Laura Fernández y la reinvención del lenguaje
Su nueva novela, cargada de chifladuras maravillosas, es una parábola sobre la condición adulta y el carácter obsesivo de la imaginación
7 diciembre, 2021 02:05“El escritor pertenece a un lenguaje que nadie habla”, escribió Maurice Blanchot, y yo pienso en Laura Fernández (Terrassa, 1981). En algún momento, Fernández se inventó un idioma propio, y el resultado es que no existe en español otra autora con su fraseo, léxico y ritmo. Su origen es el placer de la lectura: de ahí que a veces recuerde a una traducción ochentera popular, otras a la narrativa posmoderna norteamericana, otras a Charles Dickens… Es el goce como fuente de grand style.
Y muy importante tiene que parecerme la cuestión del estilo para arrancar esta reseña con ella. A fin de cuentas, La señora Potter no es exactamente Santa Claus son seiscientas páginas cargadas de chifladuras maravillosas y yo podría inundar al lector con ellas: aquí aparecen una empresa de fantasmas profesionales, ceños parlantes, parodias de Se ha escrito un crimen, una casa con su propia telesilla, y un montón de situaciones de torpeza amorosa, exotismo animal, travestismo naif o balbuceo social que le dan al conjunto un aroma cinematográfico que remite a La fiera de mi niña cruzada con Qué bello es vivir y dirigida por Steven Spielberg y David Lynch.

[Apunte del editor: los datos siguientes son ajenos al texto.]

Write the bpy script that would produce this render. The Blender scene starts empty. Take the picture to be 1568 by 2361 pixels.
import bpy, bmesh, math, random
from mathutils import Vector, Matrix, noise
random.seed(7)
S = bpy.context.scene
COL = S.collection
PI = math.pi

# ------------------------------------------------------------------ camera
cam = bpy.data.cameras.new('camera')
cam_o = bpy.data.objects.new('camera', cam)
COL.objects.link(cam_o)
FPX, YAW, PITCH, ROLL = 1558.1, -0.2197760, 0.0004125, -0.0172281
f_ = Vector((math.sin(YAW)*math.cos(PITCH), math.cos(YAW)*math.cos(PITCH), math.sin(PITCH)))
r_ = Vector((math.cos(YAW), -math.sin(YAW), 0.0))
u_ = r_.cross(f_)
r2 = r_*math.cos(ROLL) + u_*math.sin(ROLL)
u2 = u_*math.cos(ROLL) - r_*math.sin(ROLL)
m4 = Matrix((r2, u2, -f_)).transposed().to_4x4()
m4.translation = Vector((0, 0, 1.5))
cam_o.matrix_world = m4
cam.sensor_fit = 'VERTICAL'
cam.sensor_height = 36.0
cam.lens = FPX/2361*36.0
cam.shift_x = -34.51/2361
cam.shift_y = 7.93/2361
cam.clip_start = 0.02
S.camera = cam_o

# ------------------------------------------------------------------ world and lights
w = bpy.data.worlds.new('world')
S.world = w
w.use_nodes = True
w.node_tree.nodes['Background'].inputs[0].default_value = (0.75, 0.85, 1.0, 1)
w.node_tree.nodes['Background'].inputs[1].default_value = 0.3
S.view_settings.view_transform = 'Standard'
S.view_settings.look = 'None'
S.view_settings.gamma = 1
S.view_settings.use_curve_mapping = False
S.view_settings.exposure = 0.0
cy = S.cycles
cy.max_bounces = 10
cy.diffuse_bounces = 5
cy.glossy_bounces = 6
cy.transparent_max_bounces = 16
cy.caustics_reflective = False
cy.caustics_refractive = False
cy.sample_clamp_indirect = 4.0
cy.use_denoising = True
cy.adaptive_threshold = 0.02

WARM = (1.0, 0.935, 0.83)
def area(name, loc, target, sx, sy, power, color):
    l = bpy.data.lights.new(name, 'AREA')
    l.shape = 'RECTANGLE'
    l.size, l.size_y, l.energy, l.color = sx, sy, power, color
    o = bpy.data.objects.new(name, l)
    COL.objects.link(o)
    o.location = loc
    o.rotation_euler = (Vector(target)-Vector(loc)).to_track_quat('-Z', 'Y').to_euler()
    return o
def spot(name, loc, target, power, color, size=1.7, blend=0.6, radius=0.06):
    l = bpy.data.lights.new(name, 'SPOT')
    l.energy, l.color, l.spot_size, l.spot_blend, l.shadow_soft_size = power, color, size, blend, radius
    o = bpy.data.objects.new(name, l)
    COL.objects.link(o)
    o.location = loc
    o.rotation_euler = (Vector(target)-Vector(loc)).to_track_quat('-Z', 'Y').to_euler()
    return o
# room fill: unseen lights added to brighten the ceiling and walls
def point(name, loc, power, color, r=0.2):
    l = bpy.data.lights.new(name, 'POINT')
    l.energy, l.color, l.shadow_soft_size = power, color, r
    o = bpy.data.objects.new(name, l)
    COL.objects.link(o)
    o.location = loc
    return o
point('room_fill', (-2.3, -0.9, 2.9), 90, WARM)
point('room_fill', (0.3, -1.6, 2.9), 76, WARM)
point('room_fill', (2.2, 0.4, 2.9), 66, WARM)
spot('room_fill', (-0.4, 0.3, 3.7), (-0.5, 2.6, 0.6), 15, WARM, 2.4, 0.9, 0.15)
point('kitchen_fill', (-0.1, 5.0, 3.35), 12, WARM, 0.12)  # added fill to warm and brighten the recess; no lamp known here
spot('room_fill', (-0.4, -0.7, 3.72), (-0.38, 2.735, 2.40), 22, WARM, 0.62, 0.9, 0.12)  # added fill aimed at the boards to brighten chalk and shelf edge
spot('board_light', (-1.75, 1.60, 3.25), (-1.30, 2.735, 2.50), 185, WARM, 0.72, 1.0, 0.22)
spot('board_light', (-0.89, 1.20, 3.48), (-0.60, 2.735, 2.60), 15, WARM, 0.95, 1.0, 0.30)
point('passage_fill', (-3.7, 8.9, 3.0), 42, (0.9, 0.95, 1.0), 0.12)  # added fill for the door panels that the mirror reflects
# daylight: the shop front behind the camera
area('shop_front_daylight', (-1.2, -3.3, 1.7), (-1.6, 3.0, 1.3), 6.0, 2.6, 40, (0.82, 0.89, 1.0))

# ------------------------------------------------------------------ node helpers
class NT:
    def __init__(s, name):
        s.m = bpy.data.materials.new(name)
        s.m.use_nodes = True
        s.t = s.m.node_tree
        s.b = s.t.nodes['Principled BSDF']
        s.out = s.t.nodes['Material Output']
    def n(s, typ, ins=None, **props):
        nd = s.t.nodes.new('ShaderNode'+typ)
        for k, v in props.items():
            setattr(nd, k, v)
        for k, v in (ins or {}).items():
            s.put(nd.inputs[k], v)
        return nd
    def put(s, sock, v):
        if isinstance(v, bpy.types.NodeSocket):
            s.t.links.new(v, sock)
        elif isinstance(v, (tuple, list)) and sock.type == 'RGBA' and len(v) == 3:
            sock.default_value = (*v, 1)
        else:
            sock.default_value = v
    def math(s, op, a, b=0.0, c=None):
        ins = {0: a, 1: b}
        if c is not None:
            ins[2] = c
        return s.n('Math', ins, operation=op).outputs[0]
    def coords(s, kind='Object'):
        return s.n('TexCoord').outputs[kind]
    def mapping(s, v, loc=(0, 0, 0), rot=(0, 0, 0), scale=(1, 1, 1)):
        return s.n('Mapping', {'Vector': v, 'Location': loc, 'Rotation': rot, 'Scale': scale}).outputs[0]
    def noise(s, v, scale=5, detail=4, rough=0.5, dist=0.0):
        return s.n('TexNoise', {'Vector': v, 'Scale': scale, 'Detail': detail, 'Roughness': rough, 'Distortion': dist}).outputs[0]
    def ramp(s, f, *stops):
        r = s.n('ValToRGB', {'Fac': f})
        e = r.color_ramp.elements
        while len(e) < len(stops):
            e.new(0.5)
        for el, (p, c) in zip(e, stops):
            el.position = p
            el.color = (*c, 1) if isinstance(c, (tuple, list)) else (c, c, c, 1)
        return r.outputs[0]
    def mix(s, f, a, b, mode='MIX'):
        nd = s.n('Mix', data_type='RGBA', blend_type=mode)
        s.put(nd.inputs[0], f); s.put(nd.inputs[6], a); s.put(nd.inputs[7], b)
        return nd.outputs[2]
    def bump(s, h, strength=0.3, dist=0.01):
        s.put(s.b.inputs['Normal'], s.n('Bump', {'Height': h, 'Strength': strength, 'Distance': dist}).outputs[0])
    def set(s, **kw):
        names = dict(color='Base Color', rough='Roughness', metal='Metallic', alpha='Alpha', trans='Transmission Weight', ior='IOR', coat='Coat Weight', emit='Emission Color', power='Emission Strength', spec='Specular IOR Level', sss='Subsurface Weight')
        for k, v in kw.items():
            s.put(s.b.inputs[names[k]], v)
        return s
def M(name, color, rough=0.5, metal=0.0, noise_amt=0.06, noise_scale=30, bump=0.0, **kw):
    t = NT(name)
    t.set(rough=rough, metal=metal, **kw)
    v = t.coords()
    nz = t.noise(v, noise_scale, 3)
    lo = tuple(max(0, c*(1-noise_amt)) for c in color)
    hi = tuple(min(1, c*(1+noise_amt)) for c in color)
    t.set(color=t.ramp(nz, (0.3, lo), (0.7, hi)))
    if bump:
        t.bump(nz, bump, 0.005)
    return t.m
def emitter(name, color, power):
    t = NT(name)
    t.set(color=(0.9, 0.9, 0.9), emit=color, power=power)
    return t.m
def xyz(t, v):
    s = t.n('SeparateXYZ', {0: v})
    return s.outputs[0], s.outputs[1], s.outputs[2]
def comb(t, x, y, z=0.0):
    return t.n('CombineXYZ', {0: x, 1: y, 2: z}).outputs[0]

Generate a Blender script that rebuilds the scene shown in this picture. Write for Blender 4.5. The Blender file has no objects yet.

Esta novela es una parábola sobre la condición adulta y el carácter obsesivo de la imaginación
El argumento: Kimberly Clark Weymouth es un pueblo perdido en el que siempre nieva y todos espían a todos. Su única relevancia es que en él se concibió la popular novela La señora Potter no es exactamente Santa Claus. Allí se conocerán un agente inmobiliario inútil para la vida práctica y el propietario de la tienda de suvenires relacionados con la señora Potter, que quiere venderla para largarse del pueblo pero teme que, si la noticia trasciende, los vecinos le tiendan alguna trampa para frustrar su huida. Ahora, añadamos amoríos, escritores excéntricos, vendedoras de rifles, un periódico metomentodo, un elefante, una diligencia… Y unas madres ausentes y sus hijos enternecedoramente torpes. ¡Ta-chan!
Vuelvo al estilo. Ya es un tópico que la narrativa de Fernández fusiona a Thomas Pynchon con Stephen King. Pero el tópico todavía puede ser de utilidad, si le damos la vuelta para ver en qué situación deja al lector. En mi caso, leo a Laura Fernández y vuelvo a ser el adolescente que pasaba el verano leyendo tochos de King o Anne Rice; y al mismo tiempo, el estudiante que absorbía cafeína en dosis industriales con tal de afrontar cada noche un nuevo clásico de La Gran Narrativa Contemporánea. Hay en los libros de Fernández una apelación a todas las formas genuinas de placer lector. Y eso lo consigue con una lengua que no existía antes de ella, o solo existía como error. Blanchot de nuevo: Laura Fernández coge el lenguaje que la ha educado, y lo reinventa.
Al fondo, unas madres que se alejan de sus hijos y vuelven, hijos que temen a la soledad y sin embargo se consuelan en ella. Hay una ardilla asustada “tirándose una y otra vez al caudal nada amigable” de un río. Hay una parábola sobre la condición adulta, el carácter obsesivo de la imaginación, la posibilidad de librar una batalla jovial contra lo más feo del mundo.